Records from a dataset
>>
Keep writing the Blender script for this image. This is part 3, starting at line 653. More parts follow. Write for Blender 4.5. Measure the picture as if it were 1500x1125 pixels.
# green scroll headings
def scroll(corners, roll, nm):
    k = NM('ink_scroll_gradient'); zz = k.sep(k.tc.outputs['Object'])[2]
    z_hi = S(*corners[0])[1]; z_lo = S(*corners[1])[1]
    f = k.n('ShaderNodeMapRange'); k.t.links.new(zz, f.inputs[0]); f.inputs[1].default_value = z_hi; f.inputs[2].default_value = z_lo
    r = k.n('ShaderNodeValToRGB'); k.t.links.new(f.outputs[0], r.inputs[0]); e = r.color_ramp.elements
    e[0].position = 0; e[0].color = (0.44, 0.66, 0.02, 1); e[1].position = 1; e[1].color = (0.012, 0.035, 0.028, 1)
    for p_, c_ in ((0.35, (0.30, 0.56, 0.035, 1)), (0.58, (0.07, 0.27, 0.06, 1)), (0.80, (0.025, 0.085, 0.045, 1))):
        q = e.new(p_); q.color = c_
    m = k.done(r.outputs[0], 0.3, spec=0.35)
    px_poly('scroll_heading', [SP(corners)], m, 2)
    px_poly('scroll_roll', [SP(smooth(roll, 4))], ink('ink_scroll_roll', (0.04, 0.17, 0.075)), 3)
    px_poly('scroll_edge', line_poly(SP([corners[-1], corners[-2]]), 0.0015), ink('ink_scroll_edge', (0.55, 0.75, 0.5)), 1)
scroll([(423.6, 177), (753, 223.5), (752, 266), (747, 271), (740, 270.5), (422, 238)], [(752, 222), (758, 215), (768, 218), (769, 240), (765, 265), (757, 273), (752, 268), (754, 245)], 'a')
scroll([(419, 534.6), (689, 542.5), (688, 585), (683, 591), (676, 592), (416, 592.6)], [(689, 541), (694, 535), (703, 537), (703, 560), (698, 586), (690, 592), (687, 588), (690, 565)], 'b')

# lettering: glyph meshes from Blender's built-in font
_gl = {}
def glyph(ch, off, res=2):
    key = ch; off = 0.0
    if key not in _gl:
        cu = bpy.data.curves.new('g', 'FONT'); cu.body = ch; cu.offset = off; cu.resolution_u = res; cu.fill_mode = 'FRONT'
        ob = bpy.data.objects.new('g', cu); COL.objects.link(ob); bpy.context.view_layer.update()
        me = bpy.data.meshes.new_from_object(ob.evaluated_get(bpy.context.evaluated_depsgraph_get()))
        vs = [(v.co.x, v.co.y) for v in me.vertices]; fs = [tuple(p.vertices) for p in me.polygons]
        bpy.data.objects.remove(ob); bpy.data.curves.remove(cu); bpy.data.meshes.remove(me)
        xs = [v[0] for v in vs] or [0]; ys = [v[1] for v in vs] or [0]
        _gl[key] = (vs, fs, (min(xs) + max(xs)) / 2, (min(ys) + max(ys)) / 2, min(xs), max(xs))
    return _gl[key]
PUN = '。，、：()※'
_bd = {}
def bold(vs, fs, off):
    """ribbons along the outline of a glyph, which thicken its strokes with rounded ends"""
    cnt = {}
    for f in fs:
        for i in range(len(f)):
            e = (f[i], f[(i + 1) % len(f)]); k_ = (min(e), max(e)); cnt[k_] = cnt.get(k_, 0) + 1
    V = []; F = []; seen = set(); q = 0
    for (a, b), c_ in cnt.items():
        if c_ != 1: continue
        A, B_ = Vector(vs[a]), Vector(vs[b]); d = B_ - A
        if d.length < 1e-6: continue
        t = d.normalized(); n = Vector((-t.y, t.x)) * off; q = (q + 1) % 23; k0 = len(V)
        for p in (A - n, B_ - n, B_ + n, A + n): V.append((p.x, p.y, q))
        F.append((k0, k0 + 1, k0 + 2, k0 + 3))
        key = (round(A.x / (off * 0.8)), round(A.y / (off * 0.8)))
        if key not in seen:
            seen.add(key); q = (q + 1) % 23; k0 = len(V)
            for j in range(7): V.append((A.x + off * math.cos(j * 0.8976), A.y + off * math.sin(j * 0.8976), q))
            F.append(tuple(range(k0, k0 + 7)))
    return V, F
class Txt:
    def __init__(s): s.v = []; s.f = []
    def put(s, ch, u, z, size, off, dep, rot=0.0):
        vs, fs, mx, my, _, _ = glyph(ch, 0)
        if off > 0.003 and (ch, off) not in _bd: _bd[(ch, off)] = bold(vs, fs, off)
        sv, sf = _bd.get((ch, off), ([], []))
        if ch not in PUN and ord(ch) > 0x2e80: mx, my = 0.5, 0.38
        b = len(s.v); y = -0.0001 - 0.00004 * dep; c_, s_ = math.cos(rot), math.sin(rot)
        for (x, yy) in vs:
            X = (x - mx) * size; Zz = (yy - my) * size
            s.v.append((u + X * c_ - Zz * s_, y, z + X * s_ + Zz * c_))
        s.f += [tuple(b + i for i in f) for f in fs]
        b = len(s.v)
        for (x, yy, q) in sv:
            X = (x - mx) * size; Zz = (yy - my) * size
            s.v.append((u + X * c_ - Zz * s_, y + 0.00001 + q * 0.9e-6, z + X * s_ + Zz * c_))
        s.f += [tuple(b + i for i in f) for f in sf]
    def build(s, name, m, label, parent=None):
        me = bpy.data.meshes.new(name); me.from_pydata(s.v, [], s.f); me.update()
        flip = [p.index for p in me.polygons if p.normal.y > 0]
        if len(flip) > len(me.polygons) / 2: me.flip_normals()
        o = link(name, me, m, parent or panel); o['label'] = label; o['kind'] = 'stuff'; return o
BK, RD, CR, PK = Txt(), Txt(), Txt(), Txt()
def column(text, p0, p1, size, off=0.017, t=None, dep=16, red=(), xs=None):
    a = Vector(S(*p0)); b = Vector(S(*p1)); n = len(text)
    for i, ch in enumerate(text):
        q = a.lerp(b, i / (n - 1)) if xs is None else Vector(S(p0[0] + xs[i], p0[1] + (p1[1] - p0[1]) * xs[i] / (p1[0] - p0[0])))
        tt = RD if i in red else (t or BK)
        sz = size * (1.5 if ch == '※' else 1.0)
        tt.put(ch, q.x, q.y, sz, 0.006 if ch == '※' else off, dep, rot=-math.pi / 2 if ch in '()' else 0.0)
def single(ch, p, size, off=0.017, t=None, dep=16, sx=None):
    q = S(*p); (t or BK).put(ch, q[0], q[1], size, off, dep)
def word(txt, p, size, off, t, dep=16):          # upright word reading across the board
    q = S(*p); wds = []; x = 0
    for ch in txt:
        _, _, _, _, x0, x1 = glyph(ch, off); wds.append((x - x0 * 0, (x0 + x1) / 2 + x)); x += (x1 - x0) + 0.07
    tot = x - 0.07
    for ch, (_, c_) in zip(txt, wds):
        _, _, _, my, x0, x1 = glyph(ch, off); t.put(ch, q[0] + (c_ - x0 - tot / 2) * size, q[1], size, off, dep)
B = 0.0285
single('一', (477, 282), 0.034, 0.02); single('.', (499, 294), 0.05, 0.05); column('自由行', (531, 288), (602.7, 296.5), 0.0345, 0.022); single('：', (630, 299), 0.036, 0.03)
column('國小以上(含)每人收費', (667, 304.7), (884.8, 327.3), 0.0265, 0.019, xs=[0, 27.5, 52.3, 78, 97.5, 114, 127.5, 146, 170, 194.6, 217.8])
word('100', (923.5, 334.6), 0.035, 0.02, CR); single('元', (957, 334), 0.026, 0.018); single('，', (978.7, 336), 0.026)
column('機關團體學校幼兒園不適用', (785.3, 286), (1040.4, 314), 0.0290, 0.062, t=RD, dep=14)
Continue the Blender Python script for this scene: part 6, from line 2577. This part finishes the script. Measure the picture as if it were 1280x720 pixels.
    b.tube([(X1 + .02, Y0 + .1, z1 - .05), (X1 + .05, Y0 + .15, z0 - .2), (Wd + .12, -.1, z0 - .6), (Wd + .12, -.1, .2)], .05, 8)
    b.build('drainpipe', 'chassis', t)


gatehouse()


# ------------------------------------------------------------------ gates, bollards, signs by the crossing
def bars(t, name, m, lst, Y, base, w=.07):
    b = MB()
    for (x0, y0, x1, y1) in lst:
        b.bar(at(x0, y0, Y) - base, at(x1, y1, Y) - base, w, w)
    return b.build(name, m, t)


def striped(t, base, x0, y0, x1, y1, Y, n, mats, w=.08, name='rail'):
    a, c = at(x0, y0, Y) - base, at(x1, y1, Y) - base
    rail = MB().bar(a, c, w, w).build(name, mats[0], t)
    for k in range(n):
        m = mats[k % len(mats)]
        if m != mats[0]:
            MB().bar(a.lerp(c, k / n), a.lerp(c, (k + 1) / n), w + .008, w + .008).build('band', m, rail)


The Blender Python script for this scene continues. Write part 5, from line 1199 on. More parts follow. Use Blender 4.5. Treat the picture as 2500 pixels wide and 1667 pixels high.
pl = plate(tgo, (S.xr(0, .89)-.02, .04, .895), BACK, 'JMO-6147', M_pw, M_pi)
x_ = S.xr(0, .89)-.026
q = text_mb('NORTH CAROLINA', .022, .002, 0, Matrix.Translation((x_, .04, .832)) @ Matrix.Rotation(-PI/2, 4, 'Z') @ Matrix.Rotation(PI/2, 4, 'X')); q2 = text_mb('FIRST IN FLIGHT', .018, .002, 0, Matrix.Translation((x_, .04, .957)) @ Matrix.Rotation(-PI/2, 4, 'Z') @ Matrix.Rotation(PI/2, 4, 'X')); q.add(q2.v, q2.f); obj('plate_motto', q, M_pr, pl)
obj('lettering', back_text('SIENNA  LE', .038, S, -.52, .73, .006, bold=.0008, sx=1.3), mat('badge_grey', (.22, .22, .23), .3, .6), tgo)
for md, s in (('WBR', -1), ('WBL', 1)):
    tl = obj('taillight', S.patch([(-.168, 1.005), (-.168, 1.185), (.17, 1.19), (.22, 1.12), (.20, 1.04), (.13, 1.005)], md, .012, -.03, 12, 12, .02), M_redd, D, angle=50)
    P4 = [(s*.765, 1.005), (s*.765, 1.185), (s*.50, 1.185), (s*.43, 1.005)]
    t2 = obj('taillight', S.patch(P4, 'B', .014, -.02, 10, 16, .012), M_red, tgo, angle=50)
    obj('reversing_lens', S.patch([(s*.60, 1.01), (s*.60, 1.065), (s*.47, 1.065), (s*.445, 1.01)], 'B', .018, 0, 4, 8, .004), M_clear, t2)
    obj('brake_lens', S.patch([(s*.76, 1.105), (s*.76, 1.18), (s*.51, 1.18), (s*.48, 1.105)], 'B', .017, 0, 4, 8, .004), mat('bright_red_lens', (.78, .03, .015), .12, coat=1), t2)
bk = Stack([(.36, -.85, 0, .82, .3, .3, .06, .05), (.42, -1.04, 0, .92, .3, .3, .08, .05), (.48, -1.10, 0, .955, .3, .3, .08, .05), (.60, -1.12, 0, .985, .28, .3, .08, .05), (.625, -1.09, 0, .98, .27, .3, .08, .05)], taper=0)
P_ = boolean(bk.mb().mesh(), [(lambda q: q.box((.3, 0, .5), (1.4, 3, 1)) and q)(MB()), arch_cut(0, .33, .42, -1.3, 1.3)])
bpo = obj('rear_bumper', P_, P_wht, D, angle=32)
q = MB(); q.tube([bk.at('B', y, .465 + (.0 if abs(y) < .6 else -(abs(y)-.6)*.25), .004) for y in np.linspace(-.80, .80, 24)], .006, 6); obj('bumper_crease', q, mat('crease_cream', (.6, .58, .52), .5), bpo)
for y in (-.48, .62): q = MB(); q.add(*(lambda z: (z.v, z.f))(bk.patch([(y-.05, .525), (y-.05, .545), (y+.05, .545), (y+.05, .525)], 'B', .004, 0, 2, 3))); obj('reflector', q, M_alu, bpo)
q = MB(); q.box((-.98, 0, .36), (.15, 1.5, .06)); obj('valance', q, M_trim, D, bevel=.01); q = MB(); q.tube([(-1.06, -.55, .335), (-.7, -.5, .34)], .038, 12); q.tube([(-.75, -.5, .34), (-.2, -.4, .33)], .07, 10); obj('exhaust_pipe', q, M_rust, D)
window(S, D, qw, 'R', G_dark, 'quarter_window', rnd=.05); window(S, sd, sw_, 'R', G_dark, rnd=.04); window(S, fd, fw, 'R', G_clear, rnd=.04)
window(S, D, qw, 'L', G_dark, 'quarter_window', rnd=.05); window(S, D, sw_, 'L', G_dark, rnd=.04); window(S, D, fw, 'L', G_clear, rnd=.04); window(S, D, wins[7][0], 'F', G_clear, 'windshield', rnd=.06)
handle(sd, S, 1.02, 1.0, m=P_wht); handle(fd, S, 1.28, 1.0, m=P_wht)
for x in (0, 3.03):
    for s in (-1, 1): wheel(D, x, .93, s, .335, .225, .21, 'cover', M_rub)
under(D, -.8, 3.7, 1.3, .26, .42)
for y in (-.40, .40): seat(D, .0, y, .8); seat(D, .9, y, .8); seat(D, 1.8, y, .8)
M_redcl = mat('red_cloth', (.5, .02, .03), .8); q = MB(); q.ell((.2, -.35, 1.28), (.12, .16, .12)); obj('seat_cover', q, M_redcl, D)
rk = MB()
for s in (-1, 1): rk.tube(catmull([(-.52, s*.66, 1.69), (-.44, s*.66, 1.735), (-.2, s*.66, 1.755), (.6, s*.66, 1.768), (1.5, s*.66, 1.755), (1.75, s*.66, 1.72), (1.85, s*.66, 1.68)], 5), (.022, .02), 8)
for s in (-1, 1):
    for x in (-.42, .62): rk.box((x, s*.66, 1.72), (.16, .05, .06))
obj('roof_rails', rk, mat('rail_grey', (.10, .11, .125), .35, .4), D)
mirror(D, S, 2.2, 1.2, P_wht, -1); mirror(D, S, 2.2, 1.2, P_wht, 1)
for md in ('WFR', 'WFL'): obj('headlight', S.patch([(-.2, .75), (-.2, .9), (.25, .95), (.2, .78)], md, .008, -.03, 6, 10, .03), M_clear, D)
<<
▶ **Task**
Extract the span of lines that starts with the line containing "Continue the Blender" and ends with the line containing "b.build('drainpipe', 'chassis', t)". Keep it exact and add nothing.

▶ **Solution to the problem**
Continue the Blender Python script for this scene: part 6, from line 2577. This part finishes the script. Measure the picture as if it were 1280x720 pixels.
    b.tube([(X1 + .02, Y0 + .1, z1 - .05), (X1 + .05, Y0 + .15, z0 - .2), (Wd + .12, -.1, z0 - .6), (Wd + .12, -.1, .2)], .05, 8)
    b.build('drainpipe', 'chassis', t)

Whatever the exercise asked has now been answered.